Return only the lines running from the line with "Write part 2" down to the line with "ii[1:, :-1].ravel()], 1)", both included, exactly as they appear.
____ Excerpted records
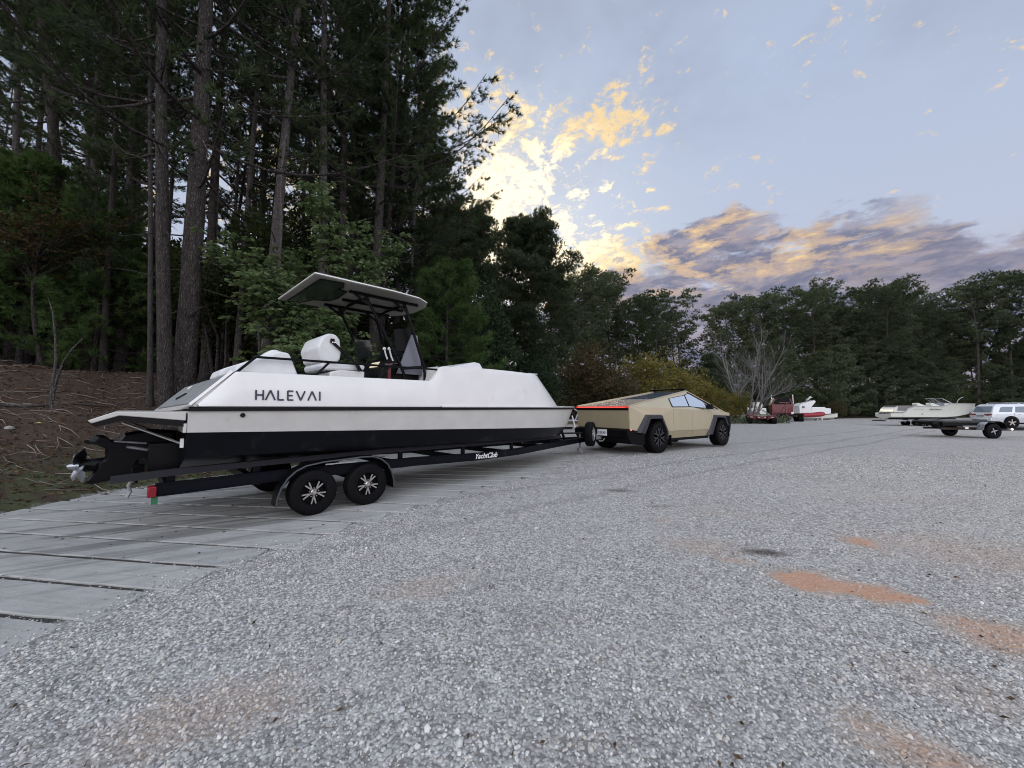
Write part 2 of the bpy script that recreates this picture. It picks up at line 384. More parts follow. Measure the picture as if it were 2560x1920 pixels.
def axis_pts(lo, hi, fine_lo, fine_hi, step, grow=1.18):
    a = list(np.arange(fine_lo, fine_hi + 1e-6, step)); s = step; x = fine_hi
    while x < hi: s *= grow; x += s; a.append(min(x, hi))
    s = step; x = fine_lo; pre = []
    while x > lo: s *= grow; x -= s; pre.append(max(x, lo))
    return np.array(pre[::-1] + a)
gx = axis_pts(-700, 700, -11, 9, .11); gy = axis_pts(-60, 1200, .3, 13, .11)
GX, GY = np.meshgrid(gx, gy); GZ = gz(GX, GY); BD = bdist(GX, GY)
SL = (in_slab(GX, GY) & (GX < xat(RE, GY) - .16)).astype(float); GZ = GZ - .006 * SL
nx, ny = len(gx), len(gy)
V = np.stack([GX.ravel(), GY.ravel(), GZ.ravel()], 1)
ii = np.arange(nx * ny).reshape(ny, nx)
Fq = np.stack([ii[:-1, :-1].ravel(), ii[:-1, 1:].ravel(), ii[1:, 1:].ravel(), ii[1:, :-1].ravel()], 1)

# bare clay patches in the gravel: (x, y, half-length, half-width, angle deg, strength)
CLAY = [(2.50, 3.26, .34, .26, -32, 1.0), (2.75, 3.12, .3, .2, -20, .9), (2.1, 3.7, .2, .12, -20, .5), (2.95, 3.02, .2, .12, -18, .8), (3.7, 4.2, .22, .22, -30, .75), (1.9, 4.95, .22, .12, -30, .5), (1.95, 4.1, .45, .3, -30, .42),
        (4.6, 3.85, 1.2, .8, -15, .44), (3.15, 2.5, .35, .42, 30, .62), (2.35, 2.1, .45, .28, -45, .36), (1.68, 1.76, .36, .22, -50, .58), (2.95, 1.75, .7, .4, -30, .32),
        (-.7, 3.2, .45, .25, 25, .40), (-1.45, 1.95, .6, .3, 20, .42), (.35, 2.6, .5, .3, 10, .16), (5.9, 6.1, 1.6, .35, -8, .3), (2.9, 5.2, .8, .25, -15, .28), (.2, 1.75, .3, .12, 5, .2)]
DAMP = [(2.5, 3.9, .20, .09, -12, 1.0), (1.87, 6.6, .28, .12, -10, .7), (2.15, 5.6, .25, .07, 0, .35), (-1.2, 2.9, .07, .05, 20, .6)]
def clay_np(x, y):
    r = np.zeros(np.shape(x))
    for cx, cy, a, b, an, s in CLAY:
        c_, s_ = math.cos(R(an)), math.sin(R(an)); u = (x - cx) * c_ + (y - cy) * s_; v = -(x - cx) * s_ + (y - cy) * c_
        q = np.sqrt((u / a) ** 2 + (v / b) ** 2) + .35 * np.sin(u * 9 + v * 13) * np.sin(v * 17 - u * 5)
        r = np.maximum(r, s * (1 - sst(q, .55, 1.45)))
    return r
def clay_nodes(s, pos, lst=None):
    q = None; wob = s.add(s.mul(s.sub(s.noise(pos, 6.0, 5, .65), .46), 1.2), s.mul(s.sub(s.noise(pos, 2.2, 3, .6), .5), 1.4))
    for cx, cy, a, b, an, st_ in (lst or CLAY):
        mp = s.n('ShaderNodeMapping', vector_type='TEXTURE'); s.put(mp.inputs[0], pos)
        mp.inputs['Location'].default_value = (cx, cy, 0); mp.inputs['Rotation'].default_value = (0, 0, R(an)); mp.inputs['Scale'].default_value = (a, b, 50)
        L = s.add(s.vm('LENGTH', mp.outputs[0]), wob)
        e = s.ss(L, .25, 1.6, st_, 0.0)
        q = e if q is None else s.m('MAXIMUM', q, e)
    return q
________
____ Excerpted records
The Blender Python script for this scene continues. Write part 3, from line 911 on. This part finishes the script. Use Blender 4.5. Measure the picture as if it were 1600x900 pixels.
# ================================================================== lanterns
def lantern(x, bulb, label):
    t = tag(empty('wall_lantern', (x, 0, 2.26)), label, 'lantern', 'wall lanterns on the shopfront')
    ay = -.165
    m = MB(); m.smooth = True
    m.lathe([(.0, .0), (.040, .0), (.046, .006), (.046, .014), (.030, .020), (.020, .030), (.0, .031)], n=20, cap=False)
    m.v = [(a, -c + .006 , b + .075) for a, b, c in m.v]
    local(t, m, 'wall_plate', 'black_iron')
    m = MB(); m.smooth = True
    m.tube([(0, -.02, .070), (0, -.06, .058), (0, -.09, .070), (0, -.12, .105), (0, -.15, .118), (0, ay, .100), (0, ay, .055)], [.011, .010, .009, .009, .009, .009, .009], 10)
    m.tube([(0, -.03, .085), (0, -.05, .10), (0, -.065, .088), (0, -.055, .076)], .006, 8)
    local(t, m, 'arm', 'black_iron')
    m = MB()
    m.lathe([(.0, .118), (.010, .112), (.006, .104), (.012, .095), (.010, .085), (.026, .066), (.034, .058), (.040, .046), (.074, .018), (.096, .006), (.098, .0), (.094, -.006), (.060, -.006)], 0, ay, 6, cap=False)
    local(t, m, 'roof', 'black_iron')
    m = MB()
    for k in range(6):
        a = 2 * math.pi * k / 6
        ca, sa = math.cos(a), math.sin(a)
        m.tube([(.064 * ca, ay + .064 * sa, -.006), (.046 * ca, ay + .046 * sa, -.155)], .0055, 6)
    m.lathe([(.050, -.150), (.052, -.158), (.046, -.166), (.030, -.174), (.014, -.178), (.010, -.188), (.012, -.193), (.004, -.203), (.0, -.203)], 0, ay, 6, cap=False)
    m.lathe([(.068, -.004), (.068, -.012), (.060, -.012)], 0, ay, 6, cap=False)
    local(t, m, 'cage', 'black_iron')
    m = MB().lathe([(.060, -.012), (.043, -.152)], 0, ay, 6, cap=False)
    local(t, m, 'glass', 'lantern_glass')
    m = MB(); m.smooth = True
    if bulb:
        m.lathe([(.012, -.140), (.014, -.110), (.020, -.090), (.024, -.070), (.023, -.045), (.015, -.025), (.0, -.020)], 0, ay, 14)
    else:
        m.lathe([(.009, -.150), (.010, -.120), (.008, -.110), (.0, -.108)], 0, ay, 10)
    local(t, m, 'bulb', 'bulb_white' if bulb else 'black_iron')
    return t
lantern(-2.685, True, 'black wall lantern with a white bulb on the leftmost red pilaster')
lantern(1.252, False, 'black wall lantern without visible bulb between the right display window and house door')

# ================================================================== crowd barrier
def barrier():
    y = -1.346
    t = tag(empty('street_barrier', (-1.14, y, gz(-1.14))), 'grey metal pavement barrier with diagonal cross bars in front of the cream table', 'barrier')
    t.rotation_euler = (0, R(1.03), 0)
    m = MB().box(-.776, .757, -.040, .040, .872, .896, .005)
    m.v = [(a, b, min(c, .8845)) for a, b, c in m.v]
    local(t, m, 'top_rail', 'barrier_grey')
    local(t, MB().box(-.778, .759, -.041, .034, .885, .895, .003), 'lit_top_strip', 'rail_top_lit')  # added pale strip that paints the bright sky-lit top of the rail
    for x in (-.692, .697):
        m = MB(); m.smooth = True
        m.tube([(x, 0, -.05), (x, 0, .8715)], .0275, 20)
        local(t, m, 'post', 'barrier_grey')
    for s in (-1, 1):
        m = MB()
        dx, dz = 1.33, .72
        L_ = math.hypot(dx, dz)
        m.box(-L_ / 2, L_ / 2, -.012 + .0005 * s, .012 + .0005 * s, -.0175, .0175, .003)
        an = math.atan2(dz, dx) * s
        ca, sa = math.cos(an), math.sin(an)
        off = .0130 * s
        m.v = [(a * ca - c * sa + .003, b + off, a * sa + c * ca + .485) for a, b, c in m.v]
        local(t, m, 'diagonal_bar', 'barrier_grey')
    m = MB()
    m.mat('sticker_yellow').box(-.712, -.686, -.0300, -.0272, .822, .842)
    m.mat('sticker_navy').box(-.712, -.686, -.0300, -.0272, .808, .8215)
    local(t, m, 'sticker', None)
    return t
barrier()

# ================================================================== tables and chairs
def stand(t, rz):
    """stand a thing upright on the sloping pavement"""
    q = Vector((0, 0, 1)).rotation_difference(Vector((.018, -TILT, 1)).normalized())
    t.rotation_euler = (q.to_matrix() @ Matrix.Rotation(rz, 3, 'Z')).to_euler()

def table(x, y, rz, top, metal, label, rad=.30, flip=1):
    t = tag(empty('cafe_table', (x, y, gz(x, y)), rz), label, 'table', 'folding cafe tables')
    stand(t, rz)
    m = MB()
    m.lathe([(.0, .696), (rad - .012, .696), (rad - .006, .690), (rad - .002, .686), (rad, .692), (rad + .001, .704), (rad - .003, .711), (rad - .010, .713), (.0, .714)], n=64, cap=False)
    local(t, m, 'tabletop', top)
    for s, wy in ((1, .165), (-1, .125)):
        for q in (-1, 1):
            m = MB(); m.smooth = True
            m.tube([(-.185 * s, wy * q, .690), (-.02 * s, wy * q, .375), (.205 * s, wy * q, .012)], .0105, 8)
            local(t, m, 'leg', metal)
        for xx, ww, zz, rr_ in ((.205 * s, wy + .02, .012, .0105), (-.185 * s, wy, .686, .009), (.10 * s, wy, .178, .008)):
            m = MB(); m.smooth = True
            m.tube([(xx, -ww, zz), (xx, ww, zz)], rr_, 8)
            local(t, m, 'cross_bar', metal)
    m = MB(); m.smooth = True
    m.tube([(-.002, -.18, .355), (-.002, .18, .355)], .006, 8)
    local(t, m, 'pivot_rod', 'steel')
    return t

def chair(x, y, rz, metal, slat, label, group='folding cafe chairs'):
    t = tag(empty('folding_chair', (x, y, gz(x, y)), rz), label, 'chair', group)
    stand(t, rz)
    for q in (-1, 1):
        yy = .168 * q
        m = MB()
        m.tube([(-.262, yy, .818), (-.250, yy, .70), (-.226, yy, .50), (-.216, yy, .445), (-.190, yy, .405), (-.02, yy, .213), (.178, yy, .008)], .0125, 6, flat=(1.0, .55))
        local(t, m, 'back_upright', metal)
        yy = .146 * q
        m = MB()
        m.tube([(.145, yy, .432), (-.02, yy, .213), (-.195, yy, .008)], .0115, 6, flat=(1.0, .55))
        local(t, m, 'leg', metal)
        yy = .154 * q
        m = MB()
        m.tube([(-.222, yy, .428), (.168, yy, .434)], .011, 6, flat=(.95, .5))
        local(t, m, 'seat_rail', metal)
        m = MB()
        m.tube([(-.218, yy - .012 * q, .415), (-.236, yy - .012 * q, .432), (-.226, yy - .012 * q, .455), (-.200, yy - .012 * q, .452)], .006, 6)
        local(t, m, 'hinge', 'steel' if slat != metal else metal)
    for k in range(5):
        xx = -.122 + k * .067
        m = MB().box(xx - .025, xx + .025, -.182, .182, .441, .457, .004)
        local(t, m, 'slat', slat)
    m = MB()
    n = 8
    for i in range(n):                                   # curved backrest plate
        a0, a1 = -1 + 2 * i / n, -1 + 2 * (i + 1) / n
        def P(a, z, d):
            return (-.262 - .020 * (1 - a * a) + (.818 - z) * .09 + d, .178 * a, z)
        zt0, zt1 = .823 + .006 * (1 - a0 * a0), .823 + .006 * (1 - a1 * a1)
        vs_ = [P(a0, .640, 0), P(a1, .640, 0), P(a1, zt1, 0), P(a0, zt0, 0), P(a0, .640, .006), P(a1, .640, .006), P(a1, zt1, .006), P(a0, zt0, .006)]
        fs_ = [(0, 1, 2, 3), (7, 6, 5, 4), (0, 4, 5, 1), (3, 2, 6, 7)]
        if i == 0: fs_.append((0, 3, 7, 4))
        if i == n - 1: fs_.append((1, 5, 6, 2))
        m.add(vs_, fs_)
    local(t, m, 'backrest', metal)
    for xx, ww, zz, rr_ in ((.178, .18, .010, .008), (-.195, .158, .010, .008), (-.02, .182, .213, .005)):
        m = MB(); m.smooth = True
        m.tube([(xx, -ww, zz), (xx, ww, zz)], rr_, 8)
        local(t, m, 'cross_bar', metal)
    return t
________
____ Excerpted records
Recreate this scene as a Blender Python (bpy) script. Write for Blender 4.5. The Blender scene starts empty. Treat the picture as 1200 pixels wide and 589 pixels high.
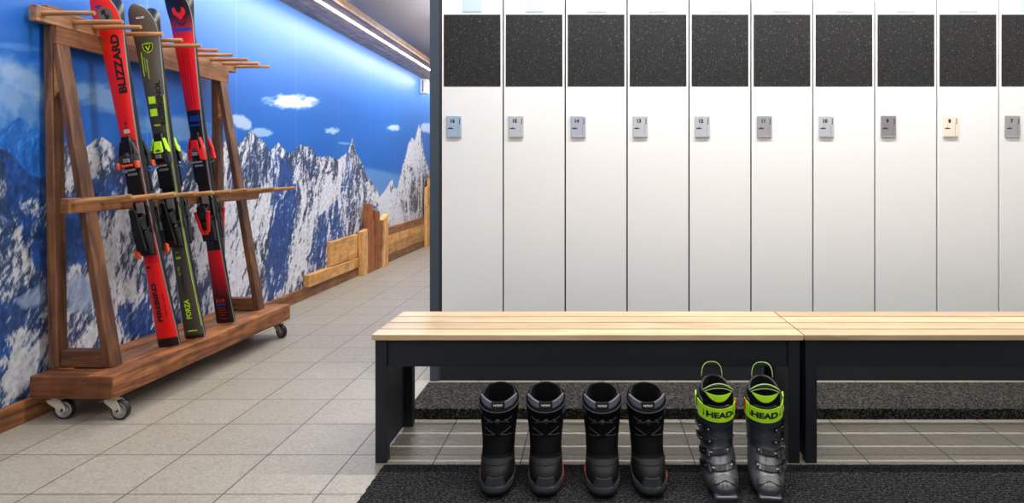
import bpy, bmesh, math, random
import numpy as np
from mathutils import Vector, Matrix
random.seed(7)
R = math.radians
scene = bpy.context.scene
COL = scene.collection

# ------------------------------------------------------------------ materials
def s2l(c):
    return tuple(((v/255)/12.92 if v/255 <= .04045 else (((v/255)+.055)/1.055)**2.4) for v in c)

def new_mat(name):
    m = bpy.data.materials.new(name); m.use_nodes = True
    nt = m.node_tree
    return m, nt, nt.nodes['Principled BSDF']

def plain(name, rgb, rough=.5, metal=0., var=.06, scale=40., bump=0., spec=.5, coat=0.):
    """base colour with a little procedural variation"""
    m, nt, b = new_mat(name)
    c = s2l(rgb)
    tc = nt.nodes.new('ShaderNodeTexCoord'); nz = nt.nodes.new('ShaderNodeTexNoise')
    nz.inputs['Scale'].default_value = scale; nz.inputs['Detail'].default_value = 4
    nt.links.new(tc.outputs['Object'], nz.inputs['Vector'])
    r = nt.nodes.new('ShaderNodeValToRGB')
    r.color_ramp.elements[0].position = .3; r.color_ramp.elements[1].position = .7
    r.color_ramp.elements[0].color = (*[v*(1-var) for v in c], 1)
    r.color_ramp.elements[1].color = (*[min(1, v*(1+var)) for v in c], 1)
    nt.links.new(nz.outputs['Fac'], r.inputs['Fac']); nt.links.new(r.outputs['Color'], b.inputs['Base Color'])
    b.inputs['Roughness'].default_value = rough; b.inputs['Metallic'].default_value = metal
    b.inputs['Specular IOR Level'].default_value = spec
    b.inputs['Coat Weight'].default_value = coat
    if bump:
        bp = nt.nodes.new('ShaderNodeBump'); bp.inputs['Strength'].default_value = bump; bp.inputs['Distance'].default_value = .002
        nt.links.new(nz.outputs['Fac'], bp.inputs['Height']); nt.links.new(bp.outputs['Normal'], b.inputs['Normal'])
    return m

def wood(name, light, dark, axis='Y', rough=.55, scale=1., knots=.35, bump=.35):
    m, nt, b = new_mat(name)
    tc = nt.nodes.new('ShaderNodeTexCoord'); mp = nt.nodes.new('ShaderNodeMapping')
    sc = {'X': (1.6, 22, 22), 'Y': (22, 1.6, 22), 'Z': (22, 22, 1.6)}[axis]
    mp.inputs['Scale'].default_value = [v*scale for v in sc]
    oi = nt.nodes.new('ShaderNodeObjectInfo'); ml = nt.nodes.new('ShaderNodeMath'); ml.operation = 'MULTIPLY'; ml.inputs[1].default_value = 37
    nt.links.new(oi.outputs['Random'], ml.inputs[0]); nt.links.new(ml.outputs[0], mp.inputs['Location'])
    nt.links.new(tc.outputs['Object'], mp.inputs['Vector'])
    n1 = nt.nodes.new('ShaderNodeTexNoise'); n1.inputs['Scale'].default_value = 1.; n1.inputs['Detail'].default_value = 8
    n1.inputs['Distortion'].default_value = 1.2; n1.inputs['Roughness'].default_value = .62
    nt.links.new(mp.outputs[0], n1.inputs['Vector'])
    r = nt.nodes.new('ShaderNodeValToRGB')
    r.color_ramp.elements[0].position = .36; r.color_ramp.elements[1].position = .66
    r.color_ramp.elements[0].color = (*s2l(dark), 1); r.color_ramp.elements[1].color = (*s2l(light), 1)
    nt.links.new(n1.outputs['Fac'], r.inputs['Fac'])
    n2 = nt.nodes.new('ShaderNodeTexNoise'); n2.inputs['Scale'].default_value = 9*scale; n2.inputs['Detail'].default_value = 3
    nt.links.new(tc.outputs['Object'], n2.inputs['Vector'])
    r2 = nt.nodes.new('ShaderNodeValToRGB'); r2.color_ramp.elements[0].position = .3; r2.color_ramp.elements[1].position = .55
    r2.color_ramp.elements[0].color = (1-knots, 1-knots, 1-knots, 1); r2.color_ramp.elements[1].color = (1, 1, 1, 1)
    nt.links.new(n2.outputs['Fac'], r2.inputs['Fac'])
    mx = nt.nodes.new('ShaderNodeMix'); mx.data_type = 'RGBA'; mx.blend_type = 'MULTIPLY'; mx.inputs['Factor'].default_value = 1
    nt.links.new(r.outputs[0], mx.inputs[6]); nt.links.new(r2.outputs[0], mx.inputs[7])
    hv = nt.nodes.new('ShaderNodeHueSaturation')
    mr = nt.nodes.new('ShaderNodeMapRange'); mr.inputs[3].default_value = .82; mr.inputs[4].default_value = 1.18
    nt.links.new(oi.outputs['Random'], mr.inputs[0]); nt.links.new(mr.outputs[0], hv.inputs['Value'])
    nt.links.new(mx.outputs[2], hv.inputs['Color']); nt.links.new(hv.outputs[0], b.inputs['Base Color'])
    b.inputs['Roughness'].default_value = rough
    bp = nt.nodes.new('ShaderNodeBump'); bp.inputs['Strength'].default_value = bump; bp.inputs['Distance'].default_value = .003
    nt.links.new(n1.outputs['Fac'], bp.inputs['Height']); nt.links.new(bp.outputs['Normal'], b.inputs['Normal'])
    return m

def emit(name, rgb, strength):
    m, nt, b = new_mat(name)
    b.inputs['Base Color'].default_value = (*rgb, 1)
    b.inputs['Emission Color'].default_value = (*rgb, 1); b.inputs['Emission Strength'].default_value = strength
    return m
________
### Task response
Write part 2 of the bpy script that recreates this picture. It picks up at line 384. More parts follow. Measure the picture as if it were 2560x1920 pixels.
def axis_pts(lo, hi, fine_lo, fine_hi, step, grow=1.18):
    a = list(np.arange(fine_lo, fine_hi + 1e-6, step)); s = step; x = fine_hi
    while x < hi: s *= grow; x += s; a.append(min(x, hi))
    s = step; x = fine_lo; pre = []
    while x > lo: s *= grow; x -= s; pre.append(max(x, lo))
    return np.array(pre[::-1] + a)
gx = axis_pts(-700, 700, -11, 9, .11); gy = axis_pts(-60, 1200, .3, 13, .11)
GX, GY = np.meshgrid(gx, gy); GZ = gz(GX, GY); BD = bdist(GX, GY)
SL = (in_slab(GX, GY) & (GX < xat(RE, GY) - .16)).astype(float); GZ = GZ - .006 * SL
nx, ny = len(gx), len(gy)
V = np.stack([GX.ravel(), GY.ravel(), GZ.ravel()], 1)
ii = np.arange(nx * ny).reshape(ny, nx)
Fq = np.stack([ii[:-1, :-1].ravel(), ii[:-1, 1:].ravel(), ii[1:, 1:].ravel(), ii[1:, :-1].ravel()], 1)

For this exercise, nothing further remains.